In ambito oleario tutti gli extravergini dovrebbero essere genuini, essendo una mera spremuta meccanica del frutto fresco. La legge però consente l’utilizzo del talco in fase di gramolatura: in questo caso l’olio prodotto subisce un’alterazione durante la sua produzione attraverso la contaminazione con una sostanza estranea alla sua composizione naturale e non può essere definito genuino. E lo stesso principio vale per l’olio prodotto in atmosfera controllata (azoto o gas inerti).
Lo stesso ragionamento vale per un olio vergine di oliva: se prodotto unicamente con mezzi meccanici la presenza di lievi difetti chimici e/o organolettici formatisi in modo naturale (e cioè senza nessun processo di alterazione o sofisticazione) lo fanno rimanere commestibile e quindi sano, consentendoci di affermare che questo tipo di olio vergine di oliva è genuino.
E un olio Dop è un olio genuino? Stessa risposta: se prodotto con l’ausilio di elementi che ne alterano il processo produttivo non sarà possibile definirlo genuino.
Nella definizione e nell’utilizzo del concetto di genuinità è dunque importante prestare attenzione a tutti i processi produttivi, anche a quelli che possono sembrare irrilevanti o non significativi. Questo perché scrivere in etichetta “Genuino” comporta per l’imbottigliatore la dimostrazione che il prodotto lo è davvero, al fine di non confondere il consumatore e non utilizzare un’etichetta errata. Se non si può certificare con certezza la genuinità del proprio olio è bene non scriverlo in etichetta o nella documentazione pubblicitaria.
Affrontiamo ora la parola Tipico. Diversi cultori della materia, affermano che “Un prodotto si può considerare tipico quando in esso si realizza la concomitanza di alcuni fattori, che sono riconducibili alla loro memoria storica, alla localizzazione geografica delle aree di produzione, alla qualità della materia prima impiegata nella loro produzione, e alle relative tecniche di preparazione”.

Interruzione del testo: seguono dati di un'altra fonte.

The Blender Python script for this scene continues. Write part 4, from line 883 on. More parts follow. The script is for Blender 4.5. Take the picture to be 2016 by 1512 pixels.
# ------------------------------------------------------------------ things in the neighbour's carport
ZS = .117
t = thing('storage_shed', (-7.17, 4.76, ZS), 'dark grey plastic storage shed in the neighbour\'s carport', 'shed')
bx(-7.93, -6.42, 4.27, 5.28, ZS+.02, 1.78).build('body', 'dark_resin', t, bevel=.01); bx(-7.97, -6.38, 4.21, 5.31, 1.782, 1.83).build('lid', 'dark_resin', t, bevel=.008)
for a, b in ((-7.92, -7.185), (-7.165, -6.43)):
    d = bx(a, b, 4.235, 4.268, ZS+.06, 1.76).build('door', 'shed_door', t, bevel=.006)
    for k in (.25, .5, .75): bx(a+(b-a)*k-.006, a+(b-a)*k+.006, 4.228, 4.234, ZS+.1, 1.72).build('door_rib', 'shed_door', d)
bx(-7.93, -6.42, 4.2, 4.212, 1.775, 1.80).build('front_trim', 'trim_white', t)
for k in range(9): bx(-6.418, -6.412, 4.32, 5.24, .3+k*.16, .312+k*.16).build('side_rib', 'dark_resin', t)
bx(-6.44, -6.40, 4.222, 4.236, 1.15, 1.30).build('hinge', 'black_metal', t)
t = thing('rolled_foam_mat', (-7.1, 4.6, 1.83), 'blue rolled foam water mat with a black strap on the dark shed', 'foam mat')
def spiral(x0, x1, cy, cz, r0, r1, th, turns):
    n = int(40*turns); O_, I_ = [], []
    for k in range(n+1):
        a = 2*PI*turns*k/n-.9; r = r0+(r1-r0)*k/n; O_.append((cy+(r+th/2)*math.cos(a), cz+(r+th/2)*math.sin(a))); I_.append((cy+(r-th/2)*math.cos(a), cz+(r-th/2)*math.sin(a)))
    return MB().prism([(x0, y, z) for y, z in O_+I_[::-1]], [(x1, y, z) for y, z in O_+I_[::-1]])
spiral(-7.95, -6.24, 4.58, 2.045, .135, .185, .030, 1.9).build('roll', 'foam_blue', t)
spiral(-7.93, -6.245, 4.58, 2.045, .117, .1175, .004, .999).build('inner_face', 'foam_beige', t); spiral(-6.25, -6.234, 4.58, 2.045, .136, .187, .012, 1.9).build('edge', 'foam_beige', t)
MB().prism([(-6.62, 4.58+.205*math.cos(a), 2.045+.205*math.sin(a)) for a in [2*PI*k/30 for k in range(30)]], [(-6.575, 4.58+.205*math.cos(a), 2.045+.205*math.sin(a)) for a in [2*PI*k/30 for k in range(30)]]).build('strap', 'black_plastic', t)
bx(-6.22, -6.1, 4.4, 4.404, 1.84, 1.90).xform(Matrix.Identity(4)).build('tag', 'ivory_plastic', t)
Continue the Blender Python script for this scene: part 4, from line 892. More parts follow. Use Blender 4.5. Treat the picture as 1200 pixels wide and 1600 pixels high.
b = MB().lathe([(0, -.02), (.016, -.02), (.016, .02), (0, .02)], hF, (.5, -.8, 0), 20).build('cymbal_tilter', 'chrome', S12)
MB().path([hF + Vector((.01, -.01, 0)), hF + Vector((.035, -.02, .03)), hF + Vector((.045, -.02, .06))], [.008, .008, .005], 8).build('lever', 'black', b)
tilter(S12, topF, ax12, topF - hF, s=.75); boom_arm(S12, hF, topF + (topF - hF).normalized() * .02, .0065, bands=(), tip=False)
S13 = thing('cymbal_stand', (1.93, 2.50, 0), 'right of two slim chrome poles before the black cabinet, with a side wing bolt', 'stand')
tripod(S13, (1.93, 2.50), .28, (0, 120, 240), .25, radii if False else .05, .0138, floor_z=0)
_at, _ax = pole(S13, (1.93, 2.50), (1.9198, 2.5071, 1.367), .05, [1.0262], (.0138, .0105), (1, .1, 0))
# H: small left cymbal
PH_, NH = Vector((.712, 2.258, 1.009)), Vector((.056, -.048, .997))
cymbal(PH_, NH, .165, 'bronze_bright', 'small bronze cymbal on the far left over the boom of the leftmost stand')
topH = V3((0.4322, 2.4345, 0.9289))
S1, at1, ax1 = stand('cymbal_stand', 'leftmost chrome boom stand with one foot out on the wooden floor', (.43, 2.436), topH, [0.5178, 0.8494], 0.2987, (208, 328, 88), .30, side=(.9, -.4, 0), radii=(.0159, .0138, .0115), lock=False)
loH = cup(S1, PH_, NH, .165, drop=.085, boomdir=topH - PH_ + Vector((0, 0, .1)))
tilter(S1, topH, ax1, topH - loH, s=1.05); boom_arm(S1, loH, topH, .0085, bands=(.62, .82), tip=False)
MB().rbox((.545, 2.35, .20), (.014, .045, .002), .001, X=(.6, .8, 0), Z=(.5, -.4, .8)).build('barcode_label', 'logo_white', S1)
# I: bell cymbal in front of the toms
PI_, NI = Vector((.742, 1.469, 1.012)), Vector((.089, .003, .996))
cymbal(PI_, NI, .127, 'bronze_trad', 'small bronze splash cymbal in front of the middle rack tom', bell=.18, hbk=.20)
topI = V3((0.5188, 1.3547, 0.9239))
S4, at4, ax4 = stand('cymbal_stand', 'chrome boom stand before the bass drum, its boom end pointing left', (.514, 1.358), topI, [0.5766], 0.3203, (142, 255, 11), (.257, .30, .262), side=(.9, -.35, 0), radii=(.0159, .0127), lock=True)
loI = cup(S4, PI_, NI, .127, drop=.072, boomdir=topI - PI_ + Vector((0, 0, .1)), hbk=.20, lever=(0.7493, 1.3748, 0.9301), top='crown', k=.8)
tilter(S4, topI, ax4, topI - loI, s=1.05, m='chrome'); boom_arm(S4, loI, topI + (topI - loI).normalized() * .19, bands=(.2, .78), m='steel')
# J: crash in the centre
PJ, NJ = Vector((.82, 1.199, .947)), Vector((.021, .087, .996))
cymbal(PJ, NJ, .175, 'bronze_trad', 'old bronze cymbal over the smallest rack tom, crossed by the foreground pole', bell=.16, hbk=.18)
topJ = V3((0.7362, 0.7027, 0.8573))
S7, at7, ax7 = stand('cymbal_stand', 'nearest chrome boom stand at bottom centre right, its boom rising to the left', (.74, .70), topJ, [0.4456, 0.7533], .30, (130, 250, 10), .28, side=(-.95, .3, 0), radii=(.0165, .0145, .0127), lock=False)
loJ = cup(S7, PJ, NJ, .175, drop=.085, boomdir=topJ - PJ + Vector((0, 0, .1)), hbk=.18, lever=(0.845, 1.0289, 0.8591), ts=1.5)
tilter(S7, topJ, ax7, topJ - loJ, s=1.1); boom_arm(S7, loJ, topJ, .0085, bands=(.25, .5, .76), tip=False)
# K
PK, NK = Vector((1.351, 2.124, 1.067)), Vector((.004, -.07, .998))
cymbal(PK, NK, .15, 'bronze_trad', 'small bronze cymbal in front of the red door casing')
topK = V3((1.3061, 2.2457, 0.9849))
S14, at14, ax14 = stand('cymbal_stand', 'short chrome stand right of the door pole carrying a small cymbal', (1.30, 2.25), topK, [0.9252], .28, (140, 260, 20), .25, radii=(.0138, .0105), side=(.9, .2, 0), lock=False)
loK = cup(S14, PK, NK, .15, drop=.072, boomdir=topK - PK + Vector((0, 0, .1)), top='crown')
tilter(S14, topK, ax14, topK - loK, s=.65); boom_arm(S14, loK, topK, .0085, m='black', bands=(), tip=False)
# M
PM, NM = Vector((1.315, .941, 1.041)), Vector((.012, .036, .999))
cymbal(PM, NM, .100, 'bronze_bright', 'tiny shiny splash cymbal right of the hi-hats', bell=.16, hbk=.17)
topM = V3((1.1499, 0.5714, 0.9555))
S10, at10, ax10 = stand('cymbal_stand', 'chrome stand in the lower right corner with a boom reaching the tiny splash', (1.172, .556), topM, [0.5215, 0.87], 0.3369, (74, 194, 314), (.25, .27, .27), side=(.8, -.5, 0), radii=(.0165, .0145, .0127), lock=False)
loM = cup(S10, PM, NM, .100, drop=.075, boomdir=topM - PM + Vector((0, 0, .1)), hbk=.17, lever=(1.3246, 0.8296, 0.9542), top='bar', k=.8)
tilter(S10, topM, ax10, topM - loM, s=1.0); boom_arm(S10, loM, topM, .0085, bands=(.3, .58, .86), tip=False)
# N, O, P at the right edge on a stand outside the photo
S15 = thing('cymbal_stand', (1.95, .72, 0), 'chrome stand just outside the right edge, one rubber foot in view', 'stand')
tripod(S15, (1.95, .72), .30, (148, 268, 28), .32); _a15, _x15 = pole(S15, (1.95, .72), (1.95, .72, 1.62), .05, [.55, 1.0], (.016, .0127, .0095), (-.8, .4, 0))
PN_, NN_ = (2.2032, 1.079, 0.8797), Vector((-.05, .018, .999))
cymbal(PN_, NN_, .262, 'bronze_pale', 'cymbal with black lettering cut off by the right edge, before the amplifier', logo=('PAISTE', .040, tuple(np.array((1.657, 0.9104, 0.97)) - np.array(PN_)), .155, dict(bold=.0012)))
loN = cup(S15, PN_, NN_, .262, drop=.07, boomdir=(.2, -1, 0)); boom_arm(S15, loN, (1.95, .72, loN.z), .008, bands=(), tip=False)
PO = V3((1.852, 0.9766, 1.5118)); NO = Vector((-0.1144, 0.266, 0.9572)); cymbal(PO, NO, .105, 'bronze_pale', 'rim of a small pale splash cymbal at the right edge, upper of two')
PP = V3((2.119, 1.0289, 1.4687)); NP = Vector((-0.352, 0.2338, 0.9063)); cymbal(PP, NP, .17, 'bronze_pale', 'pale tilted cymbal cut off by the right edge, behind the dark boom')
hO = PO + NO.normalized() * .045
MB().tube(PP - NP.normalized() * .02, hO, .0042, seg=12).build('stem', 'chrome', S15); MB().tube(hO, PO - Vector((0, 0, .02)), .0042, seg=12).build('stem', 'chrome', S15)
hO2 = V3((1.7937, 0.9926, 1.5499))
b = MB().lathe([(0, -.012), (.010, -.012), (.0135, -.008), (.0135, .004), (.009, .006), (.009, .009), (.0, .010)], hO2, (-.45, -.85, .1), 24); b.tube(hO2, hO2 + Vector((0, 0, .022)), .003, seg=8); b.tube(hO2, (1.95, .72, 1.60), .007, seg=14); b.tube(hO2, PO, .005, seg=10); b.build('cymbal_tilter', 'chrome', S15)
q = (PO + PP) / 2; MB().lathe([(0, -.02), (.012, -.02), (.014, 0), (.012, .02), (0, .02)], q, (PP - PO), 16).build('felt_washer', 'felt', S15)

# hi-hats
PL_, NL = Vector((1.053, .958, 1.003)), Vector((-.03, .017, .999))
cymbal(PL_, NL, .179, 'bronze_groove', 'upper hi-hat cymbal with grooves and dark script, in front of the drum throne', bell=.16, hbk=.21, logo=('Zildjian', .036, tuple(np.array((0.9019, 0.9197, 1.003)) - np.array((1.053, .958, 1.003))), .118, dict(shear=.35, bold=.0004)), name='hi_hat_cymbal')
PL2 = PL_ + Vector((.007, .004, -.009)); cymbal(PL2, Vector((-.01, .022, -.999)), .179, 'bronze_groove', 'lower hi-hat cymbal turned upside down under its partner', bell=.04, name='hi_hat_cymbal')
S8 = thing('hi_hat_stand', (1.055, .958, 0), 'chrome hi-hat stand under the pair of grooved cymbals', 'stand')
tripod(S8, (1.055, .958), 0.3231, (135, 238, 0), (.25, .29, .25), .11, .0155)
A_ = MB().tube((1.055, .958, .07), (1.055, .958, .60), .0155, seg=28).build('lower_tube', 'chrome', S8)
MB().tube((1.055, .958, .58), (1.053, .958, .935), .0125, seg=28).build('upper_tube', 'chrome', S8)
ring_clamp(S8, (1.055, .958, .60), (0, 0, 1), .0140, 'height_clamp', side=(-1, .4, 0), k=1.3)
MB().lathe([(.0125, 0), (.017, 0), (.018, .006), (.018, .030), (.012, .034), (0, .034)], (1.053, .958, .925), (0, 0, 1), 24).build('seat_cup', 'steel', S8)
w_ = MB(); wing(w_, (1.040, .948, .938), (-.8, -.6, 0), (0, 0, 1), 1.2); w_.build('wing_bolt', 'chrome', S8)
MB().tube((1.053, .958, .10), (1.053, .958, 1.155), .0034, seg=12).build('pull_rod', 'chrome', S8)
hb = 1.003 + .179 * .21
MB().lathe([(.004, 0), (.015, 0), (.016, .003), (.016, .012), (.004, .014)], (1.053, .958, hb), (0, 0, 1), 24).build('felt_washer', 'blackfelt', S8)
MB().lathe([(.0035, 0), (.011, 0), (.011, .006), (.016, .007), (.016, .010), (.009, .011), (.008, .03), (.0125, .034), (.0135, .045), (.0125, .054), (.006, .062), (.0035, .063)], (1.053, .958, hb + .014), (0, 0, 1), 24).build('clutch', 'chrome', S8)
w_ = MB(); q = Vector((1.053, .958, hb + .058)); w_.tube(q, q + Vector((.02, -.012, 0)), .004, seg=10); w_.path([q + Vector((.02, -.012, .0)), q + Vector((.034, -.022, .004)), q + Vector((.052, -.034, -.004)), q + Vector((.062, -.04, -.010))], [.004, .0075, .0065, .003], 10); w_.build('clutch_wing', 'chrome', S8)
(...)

Per proteggere la tipicità di alcuni prodotti alimentari l’Unione Europea ha varato precise normative. Se però diamo uno sguardo al mercato possiamo ragionevolmente affermare che “tipico” è associabile a “caratteristico”, nel senso che ci sono uno o più elementi distintivi che contraddistinguono univocamente un prodotto: nell’olio la caratteristica che appare dominante è la relazione tra ambiente e prodotto che può essere riferita all’origine geografica delle materie prime o alla collocazione del processo produttivo.
Anche nella definizione e nell’utilizzo del concetto di tipicità è dunque importante avere ben chiaro il messaggio che si vuole comunicare al fine di non confondere il consumatore e non utilizzare un’etichetta errata. Tenendo bene in considerazione le disposizioni di legge in materia di etichettatura, la scelta di comunicare la tipicità non garantisce al consumatore che il prodotto sia migliore di altri o che offra caratteristiche superiori. Garantisce soltanto la relazione tra ambiente e prodotto, tra ambiente e materie prime, tra ambiente e processo produttivo che, se da un lato è fondamentale per la salvaguardia della biodiversità, della valorizzazione del territorio e dei suoi prodotti, della remunerazione, della protezione dalle frodi, della possibilità di dare valore aggiunto vendendo con l’olio anche “il territorio”, dall’altro non può essere garanzia di eccellenza perché questo non è il suo scopo.